- What to work on
Quote the entries below from the line with "Model this scene" through the line with "from mathutils import", both ends included, and only those lines.

- Input data

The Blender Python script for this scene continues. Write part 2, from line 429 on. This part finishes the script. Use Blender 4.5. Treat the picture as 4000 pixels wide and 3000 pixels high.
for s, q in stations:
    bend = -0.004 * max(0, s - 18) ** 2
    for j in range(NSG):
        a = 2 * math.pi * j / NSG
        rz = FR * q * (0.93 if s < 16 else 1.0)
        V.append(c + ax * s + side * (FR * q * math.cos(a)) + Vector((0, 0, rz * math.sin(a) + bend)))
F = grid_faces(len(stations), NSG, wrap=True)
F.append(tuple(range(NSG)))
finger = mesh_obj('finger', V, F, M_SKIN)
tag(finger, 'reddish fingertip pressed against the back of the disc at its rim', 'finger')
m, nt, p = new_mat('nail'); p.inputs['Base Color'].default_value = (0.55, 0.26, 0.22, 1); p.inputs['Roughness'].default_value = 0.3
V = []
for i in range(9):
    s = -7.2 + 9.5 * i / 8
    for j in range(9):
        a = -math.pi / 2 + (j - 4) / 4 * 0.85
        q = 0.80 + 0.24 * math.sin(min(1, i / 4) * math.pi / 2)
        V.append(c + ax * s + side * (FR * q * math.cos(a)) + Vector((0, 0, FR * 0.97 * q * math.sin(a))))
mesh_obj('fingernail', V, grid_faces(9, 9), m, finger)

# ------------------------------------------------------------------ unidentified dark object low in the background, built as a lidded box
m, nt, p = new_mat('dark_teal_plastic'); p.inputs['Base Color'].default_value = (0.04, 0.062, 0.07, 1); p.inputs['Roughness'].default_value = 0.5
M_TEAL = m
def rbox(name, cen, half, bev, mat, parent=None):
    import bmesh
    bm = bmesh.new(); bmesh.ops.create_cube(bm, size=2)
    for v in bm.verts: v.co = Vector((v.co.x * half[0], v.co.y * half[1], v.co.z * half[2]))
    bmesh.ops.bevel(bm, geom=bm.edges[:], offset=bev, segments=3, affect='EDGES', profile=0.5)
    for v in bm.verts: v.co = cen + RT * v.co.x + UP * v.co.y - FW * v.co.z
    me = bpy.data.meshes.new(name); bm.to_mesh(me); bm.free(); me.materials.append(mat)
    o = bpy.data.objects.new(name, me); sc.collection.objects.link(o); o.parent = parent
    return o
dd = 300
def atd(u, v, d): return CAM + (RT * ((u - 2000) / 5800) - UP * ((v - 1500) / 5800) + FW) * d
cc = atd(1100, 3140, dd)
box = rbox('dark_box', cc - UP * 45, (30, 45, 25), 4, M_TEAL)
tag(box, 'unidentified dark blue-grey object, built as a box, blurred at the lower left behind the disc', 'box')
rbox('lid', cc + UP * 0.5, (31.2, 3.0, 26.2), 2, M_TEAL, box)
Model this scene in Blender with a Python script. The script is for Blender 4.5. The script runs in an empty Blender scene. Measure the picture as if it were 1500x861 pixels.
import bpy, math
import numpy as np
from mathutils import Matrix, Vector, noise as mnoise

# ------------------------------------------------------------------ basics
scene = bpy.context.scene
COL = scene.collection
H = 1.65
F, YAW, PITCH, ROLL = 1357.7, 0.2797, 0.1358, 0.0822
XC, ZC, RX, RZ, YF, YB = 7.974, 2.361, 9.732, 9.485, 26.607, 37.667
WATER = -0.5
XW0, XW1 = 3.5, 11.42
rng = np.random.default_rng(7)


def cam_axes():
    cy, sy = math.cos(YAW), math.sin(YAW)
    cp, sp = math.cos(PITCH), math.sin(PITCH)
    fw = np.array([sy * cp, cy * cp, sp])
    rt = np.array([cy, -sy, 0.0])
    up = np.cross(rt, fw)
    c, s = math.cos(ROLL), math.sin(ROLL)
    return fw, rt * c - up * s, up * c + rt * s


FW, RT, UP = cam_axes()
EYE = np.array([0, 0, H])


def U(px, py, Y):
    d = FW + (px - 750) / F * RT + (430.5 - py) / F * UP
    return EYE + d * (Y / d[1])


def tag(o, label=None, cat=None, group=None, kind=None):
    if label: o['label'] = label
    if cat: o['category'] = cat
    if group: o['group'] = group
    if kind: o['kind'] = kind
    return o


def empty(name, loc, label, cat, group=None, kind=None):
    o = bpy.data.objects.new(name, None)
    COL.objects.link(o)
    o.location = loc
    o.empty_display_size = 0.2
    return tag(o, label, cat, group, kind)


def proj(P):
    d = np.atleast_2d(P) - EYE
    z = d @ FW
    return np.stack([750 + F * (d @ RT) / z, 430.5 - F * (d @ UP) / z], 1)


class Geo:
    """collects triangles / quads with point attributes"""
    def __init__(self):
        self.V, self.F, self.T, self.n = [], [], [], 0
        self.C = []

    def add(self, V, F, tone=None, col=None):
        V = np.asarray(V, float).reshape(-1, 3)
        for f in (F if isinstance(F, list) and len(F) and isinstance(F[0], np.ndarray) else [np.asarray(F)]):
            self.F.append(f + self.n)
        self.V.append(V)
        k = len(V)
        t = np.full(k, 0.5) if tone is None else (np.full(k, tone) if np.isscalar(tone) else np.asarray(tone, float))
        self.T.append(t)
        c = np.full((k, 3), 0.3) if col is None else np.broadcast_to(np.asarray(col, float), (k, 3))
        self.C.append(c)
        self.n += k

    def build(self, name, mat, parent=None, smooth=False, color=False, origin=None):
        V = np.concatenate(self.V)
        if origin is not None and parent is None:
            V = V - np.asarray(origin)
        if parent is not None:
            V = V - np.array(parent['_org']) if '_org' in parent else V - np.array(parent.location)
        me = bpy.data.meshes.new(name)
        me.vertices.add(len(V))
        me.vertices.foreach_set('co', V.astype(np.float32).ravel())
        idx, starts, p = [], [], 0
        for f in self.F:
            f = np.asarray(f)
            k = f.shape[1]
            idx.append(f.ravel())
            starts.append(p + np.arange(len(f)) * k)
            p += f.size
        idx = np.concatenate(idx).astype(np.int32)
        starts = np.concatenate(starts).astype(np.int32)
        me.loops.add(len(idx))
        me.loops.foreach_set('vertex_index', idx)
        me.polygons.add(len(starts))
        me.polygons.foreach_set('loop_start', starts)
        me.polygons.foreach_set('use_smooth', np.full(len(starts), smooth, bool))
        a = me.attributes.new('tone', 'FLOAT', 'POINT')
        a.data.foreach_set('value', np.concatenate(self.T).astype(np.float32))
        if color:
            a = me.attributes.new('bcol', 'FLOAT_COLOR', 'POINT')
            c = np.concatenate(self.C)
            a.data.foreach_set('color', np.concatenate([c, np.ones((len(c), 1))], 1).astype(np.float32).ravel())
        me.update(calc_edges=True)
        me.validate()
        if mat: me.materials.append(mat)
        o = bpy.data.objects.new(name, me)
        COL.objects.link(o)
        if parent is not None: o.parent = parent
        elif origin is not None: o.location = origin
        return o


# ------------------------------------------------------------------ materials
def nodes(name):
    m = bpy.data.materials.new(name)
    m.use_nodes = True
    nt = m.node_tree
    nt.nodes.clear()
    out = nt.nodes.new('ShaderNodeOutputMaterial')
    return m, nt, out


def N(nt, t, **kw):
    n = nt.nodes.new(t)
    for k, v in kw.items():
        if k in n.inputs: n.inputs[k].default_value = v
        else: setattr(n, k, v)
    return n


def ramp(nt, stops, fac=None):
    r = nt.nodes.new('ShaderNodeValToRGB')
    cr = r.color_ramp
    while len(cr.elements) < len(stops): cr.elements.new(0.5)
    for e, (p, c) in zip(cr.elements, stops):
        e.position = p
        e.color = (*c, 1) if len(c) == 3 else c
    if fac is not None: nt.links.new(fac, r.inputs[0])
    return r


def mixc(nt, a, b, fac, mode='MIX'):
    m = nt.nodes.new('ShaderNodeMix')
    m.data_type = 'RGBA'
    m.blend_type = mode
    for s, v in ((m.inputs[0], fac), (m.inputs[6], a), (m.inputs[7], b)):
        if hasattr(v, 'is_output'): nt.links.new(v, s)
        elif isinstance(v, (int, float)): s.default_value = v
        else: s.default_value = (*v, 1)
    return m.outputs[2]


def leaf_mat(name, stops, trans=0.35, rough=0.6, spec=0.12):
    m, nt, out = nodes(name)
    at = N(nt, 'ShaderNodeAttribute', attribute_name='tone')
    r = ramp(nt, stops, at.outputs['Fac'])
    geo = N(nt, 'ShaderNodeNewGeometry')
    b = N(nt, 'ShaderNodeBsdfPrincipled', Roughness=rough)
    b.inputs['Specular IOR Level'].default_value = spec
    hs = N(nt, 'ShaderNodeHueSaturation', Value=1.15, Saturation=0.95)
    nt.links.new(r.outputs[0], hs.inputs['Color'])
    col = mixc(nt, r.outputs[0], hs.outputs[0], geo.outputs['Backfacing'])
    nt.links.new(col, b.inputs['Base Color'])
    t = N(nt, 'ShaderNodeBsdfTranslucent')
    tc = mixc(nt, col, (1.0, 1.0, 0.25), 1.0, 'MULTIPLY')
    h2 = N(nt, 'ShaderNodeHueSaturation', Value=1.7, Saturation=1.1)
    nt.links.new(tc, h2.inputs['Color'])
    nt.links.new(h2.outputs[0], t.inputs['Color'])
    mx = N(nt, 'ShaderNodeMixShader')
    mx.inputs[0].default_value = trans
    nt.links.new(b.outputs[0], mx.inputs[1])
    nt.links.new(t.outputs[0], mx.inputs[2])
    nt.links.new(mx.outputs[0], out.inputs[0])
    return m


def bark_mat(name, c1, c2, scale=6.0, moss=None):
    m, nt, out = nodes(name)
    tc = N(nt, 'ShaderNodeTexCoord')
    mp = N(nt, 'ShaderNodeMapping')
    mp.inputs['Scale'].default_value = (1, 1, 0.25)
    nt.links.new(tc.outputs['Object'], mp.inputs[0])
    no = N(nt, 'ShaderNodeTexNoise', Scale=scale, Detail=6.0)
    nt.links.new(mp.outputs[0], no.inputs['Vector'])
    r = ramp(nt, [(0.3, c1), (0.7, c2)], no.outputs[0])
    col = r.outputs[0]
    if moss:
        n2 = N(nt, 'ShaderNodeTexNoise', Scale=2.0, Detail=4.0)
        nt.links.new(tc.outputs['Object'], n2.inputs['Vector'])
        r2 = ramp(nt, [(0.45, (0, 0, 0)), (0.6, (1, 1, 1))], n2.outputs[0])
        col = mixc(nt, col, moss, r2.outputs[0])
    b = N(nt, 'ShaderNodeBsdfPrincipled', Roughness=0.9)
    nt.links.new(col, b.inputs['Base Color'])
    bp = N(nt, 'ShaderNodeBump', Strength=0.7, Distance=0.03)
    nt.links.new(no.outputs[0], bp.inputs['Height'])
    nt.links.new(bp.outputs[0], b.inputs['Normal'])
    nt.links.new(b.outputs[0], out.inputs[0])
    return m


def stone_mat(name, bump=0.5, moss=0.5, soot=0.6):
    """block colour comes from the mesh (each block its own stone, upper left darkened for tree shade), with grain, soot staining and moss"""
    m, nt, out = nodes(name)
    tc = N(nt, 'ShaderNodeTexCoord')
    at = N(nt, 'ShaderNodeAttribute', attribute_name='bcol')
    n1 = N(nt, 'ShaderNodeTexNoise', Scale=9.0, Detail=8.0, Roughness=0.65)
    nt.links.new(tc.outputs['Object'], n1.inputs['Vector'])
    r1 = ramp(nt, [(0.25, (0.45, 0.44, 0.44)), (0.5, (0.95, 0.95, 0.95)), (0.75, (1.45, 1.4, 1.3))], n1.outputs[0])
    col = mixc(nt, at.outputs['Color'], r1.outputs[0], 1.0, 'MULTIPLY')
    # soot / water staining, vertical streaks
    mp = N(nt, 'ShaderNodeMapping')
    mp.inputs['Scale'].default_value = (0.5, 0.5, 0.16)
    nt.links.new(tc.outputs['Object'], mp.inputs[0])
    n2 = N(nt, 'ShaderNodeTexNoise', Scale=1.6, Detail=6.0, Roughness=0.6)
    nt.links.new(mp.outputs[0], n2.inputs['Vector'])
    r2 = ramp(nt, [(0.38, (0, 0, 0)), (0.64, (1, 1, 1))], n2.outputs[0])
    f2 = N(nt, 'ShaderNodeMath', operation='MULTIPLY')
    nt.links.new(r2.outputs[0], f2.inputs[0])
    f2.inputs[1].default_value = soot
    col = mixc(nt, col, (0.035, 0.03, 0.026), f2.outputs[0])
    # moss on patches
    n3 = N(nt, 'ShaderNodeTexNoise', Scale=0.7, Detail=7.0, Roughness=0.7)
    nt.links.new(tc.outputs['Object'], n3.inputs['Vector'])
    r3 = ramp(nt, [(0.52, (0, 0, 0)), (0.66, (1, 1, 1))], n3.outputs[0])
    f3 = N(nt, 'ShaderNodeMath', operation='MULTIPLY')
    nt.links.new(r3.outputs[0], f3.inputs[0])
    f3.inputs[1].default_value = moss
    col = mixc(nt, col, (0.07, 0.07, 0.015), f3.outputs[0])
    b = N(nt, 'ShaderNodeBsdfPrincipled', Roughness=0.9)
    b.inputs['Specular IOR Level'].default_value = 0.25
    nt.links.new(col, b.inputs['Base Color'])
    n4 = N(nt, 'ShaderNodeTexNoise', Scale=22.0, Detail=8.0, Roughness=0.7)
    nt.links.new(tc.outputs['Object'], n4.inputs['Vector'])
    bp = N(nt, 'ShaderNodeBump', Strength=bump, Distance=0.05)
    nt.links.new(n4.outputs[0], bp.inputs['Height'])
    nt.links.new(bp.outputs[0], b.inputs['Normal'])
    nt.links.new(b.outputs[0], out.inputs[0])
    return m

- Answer
Model this scene in Blender with a Python script. The script is for Blender 4.5. The script runs in an empty Blender scene. Measure the picture as if it were 1500x861 pixels.
import bpy, math
import numpy as np
from mathutils import Matrix, Vector, noise as mnoise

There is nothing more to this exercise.